By the time he wrote Lettice and Lovage, as a pot-boilerish vehicle to bring Smith back to the London stage in 1987 after an indecently long absence, Peter Shaffer’s career rested on the laurels of Equus and Amadeus and he hadn’t really written a comedy for twenty years.
It’s over-long, and Trevor Nunn should have been brave enough to cut it and hire a script doctor to refresh the lines if not also the plot. It centres on an over-enthusiastic tour guide’s embroidering of her spiel, summary firing by her boss with whom she develops an odd-couple friendship with a subtextual hint of sapphism. A final scene in which they act out famous executions from history has all the apparent allure of comedian Ted Bovis’s ‘Famous People On The Toilet’ sketch from Hi-De-Hi. At least in Hi-De-Hi they had the good taste never to actually show it.
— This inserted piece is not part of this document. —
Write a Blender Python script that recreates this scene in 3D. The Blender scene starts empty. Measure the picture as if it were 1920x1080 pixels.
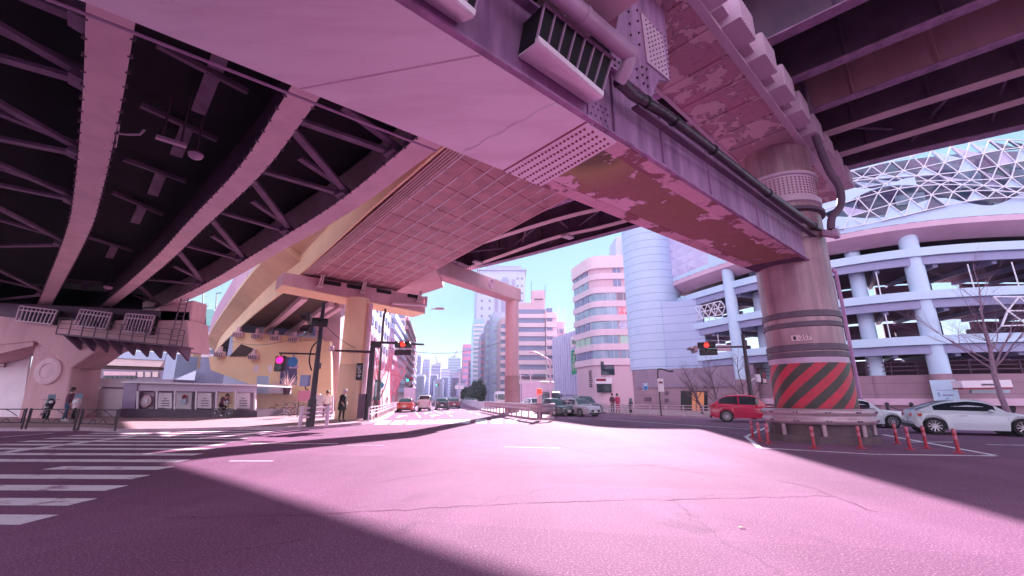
import bpy, bmesh, math, random
from mathutils import Vector, Matrix
R = math.radians
C = bpy.context.collection
sc = bpy.context.scene
# ------------------------------------------------------------------ camera, sky, sun, exposure
FPX, PITCH, EYE = 800.0, math.atan(206/800), 1.5
cd = bpy.data.cameras.new('camera'); cam = bpy.data.objects.new('camera', cd); C.objects.link(cam)
cam.location = (0, 0, EYE); cam.rotation_euler = (math.pi/2 + PITCH, 0, 0)
cd.sensor_width = 36; cd.lens = FPX/1920*36; cd.clip_start = 0.05; cd.clip_end = 6000
sc.camera = cam
SUN_AZ, SUN_EL = R(10.4), R(25.6)
w = bpy.data.worlds.new('World'); sc.world = w; w.use_nodes = True
nt = w.node_tree
sky = nt.nodes.new('ShaderNodeTexSky'); sky.sky_type = 'NISHITA'; sky.sun_disc = False
sky.sun_elevation = SUN_EL; sky.sun_rotation = SUN_AZ; sky.air_density = 1.0; sky.dust_density = 0.1; sky.ozone_density = 2.0
bg = nt.nodes['Background']; bg.inputs['Strength'].default_value = 0.06
tint = nt.nodes.new('ShaderNodeMix'); tint.data_type = 'RGBA'; tint.blend_type = 'MULTIPLY'; tint.inputs['Factor'].default_value = 1
tint.inputs['B'].default_value = (0.60, 0.86, 1.0, 1)
nt.links.new(sky.outputs[0], tint.inputs['A'])
veil = nt.nodes.new('ShaderNodeMix'); veil.data_type = 'RGBA'; veil.inputs['Factor'].default_value = 0.84     # thin bright high haze evens out the sky
veil.inputs['B'].default_value = (1.75, 2.85, 3.75, 1)
nt.links.new(tint.outputs['Result'], veil.inputs['A'])
wc0 = nt.nodes.new('ShaderNodeTexCoord'); wz = nt.nodes.new('ShaderNodeSeparateXYZ'); nt.links.new(wc0.outputs['Generated'], wz.inputs[0])
hz0 = nt.nodes.new('ShaderNodeMapRange'); hz0.inputs['From Min'].default_value = 0.20; hz0.inputs['From Max'].default_value = 0.0; nt.links.new(wz.outputs['Z'], hz0.inputs[0])
hmix = nt.nodes.new('ShaderNodeMix'); hmix.data_type = 'RGBA'; hmix.inputs['A'].default_value = (1.75, 2.85, 3.75, 1); hmix.inputs['B'].default_value = (3.1, 3.6, 4.0, 1)
nt.links.new(hz0.outputs[0], hmix.inputs['Factor']); nt.links.new(hmix.outputs['Result'], veil.inputs['B'])
# unseen bright clouds added to the sky behind the camera, to fill the shade
wc = nt.nodes.new('ShaderNodeTexCoord'); ws = nt.nodes.new('ShaderNodeSeparateXYZ'); nt.links.new(wc.outputs['Generated'], ws.inputs[0])
cn = nt.nodes.new('ShaderNodeTexNoise'); cn.inputs['Scale'].default_value = 2.6; cn.inputs['Detail'].default_value = 8; cn.inputs['Roughness'].default_value = 0.55; nt.links.new(wc.outputs['Generated'], cn.inputs['Vector'])
def wmap(src, a, b, c=0.0, d=1.0):
    m = nt.nodes.new('ShaderNodeMapRange'); m.interpolation_type = 'SMOOTHSTEP'
    for k, q in zip(('From Min','From Max','To Min','To Max'), (a, b, c, d)): m.inputs[k].default_value = q
    nt.links.new(src, m.inputs[0]); return m.outputs[0]
cm = nt.nodes.new('ShaderNodeMath'); cm.operation = 'MULTIPLY'; nt.links.new(wmap(ws.outputs['Y'], 0.05, -0.45), cm.inputs[0]); nt.links.new(wmap(cn.outputs[0], 0.30, 0.58, 0.35, 1.0), cm.inputs[1])
fill_cloud = nt.nodes.new('ShaderNodeMix'); fill_cloud.data_type = 'RGBA'; fill_cloud.inputs['B'].default_value = (7.9, 7.1, 9.0, 1)
nt.links.new(cm.outputs[0], fill_cloud.inputs['Factor']); nt.links.new(veil.outputs['Result'], fill_cloud.inputs['A']); nt.links.new(fill_cloud.outputs['Result'], bg.inputs['Color'])
sd = bpy.data.lights.new('sun', 'SUN'); sun = bpy.data.objects.new('sun', sd); C.objects.link(sun)
sd.energy = 4.9; sd.angle = R(0.5); sd.color = (1.0, 0.80, 0.90)
sun.rotation_euler = (math.pi/2 - SUN_EL, 0, math.pi - SUN_AZ)
sun.location = (0, 0, 60)
sc.view_settings.view_transform = 'Standard'; sc.view_settings.look = 'None'; sc.view_settings.exposure = 2.08
sc.view_settings.gamma = 1
sc.cycles.max_bounces = 10; sc.cycles.diffuse_bounces = 6; sc.cycles.glossy_bounces = 4
sc.cycles.sample_clamp_indirect = 6
# ------------------------------------------------------------------ helpers
_c, _s = math.cos(PITCH), math.sin(PITCH)
def ray(u, v):
    x, y = (u-960)/FPX, (540-v)/FPX
    return Vector((x, _c-y*_s, _s+y*_c))
def at(u, v, z=0.0):            # the point of height z seen at pixel (u, v)
    r = ray(u, v); t = (z-EYE)/r.z
    return Vector((r.x*t, r.y*t, z))
def aty(u, v, Y):               # the point at distance Y seen at pixel (u, v)
    r = ray(u, v); t = Y/r.y
    return Vector((r.x*t, Y, EYE+r.z*t))
def xy(p): return (p[0], p[1])
ORG = {}
class MB:
    def __init__(s): s.v = []; s.f = []; s.mi = []; s.m = 0
    def add(s, vs, fs):
        o = len(s.v); s.v += [Vector(q) for q in vs]
        for f in fs: s.f.append([o+i for i in f]); s.mi.append(s.m)
        return s
    def hexa(s, p):             # 8 corners: bottom loop then top loop
        return s.add(p, [(3,2,1,0),(4,5,6,7),(0,1,5,4),(1,2,6,5),(2,3,7,6),(3,0,4,7)])
    def box(s, c, d, rz=0, M=None):
        x, y, z = d[0]/2, d[1]/2, d[2]/2
        p = [Vector(q) for q in ((-x,-y,-z),(x,-y,-z),(x,y,-z),(-x,y,-z),(-x,-y,z),(x,-y,z),(x,y,z),(-x,y,z))]
        m = M if M is not None else Matrix.Rotation(rz, 3, 'Z')
        return s.hexa([m @ q + Vector(c) for q in p])
    def bar(s, p, q, w, h, up=(0,0,1)):
        p, q = Vector(p), Vector(q); d = (q-p)
        if d.length < 1e-6: return s
        d.normalize(); a = d.cross(Vector(up))
        if a.length < 1e-4: a = d.cross(Vector((0,1,0)))
        a.normalize(); b = a.cross(d); a *= w/2; b *= h/2
        return s.hexa([p-a-b, p+a-b, p+a+b, p-a+b, q-a-b, q+a-b, q+a+b, q-a+b])
    def tube(s, pts, r, n=8, closed=False):
        pts = [Vector(p) for p in pts]; k = len(pts)
        rs = r if isinstance(r, (list, tuple)) else [r]*k
        vs = []; fs = []; prev = None
        for i, p in enumerate(pts):
            if closed: d = pts[(i+1) % k]-pts[i-1]
            else: d = pts[min(i+1, k-1)]-pts[max(i-1, 0)]
            d.normalize()
            a = prev - d*prev.dot(d) if prev is not None else d.cross(Vector((0.3,0.1,1)))
            if a.length < 1e-3: a = d.cross(Vector((1,0.2,0)))
            a.normalize(); prev = a; b = d.cross(a)
            for j in range(n):
                t = 2*math.pi*j/n; vs.append(p+(a*math.cos(t)+b*math.sin(t))*rs[i])
        for i in range(k if closed else k-1):
            for j in range(n):
                i2 = (i+1) % k
                fs.append((i*n+j, i*n+(j+1) % n, i2*n+(j+1) % n, i2*n+j))
        if not closed: fs.append(tuple(range(n))[::-1]); fs.append(tuple((k-1)*n+j for j in range(n)))
        return s.add(vs, fs)
    def prism(s, poly, z0, z1):
        n = len(poly); zz0 = z0 if isinstance(z0, (list, tuple)) else [z0]*n; zz1 = z1 if isinstance(z1, (list, tuple)) else [z1]*n
        vs = [(p[0], p[1], zz0[i]) for i, p in enumerate(poly)]+[(p[0], p[1], zz1[i]) for i, p in enumerate(poly)]
        return s.add(vs, [tuple(range(n))[::-1], tuple(range(n, 2*n))]+[(i, (i+1) % n, n+(i+1) % n, n+i) for i in range(n)])
    def poly(s, pts): return s.add(pts, [tuple(range(len(pts)))])
    def sweep(s, path, prof, closed=False, caps=True):   # prof: (offset to the left of the path, height)
        path = [Vector(p) for p in path]; k = len(path); n = len(prof); vs = []
        for i, p in enumerate(path):
            d = path[min(i+1, k-1)]-path[max(i-1, 0)]; d.z = 0; d.normalize(); l = Vector((-d.y, d.x, 0))
            for o, z in prof: vs.append(p+l*o+Vector((0,0,z)))
        m = n if closed else n-1; fs = []
        for i in range(k-1):
            for j in range(m):
                j2 = (j+1) % n; fs.append((i*n+j, i*n+j2, (i+1)*n+j2, (i+1)*n+j))
        if closed and caps: fs += [tuple(range(n))[::-1], tuple((k-1)*n+j for j in range(n))]
        return s.add(vs, fs)
    def lathe(s, c, prof, n=32, M=None, caps=True):
        c = Vector(c); vs = []; k = len(prof); fs = []
        for r, z in prof:
            for j in range(n):
                t = 2*math.pi*j/n; q = Vector((r*math.cos(t), r*math.sin(t), z))
                vs.append((M @ q if M is not None else q)+c)
        for i in range(k-1):
            for j in range(n): fs.append((i*n+j, i*n+(j+1) % n, (i+1)*n+(j+1) % n, (i+1)*n+j))
        if caps:
            if prof[0][0] > 1e-4: fs.append(tuple(range(n))[::-1])
            if prof[-1][0] > 1e-4: fs.append(tuple((k-1)*n+j for j in range(n)))
        return s.add(vs, fs)
    def cyl(s, c, r, z0, z1, n=32, r2=None): return s.lathe((c[0], c[1], 0), [(r, z0), (r if r2 is None else r2, z1)], n)
    def disc(s, c, axis, r, t, n=16):    # short cylinder round an axis
        c = Vector(c); M = Vector(axis).to_track_quat('Z', 'Y').to_matrix()
        return s.lathe(c, [(r, -t/2), (r, t/2)], n, M)
    def ball(s, c, r, n=10, sq=(1,1,1)):
        k = max(4, n//2+1)
        return s.lathe(c, [(max(1e-5, r*math.sin(math.pi*i/k)), -r*math.cos(math.pi*i/k)) for i in range(k+1)], n, Matrix.Diagonal(Vector(sq)), caps=False)
    def build(s, name, mat, parent=None, smooth=False, weld=False, normals=True, bevel=0):
        o0 = ORG.get(parent, Vector((0,0,0))) if parent is not None else Vector((0,0,0))
        me = bpy.data.meshes.new(name)
        me.from_pydata([tuple(q-o0) for q in s.v], [], s.f)
        for i, m in enumerate(mat if isinstance(mat, (list, tuple)) else [mat]): me.materials.append(m)
        if isinstance(mat, (list, tuple)): me.polygons.foreach_set('material_index', s.mi)
        if normals or weld:
            bm = bmesh.new(); bm.from_mesh(me)
            if weld: bmesh.ops.remove_doubles(bm, verts=bm.verts, dist=1e-4)
            bmesh.ops.recalc_face_normals(bm, faces=bm.faces); bm.to_mesh(me); bm.free()
        if smooth:
            me.polygons.foreach_set('use_smooth', [True]*len(me.polygons))
            try: me.set_sharp_from_angle(angle=R(smooth if smooth is not True else 40))
            except Exception: pass
        ob = bpy.data.objects.new(name, me); C.objects.link(ob)
        if bevel:
            b = ob.modifiers.new('bevel', 'BEVEL'); b.width = bevel; b.segments = 2; b.limit_method = 'ANGLE'; b.angle_limit = R(50)
        if parent is not None: ob.parent = parent; ORG[ob] = o0
        return ob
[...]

Kendal does most of the comedy heavy lifting, and you can see how her fans enjoy every twinkle, even though a harshly-cut russet wig doesn’t flatter her features. Lipman is obliged to play the martinet, but also to play her with a mittel-European accent which pushes the borders of the fatherland wider than the most ambitious expansionists ever dreamed for the German Empire. Nevertheless she lands some good lines, often fishing them from a sea of wordy passages, and has a drunk scene as leglessly funny as her Olivier-winning Miss Skillion in See How They Run in 1984.
Still got it. Which is the best reason to see this piece.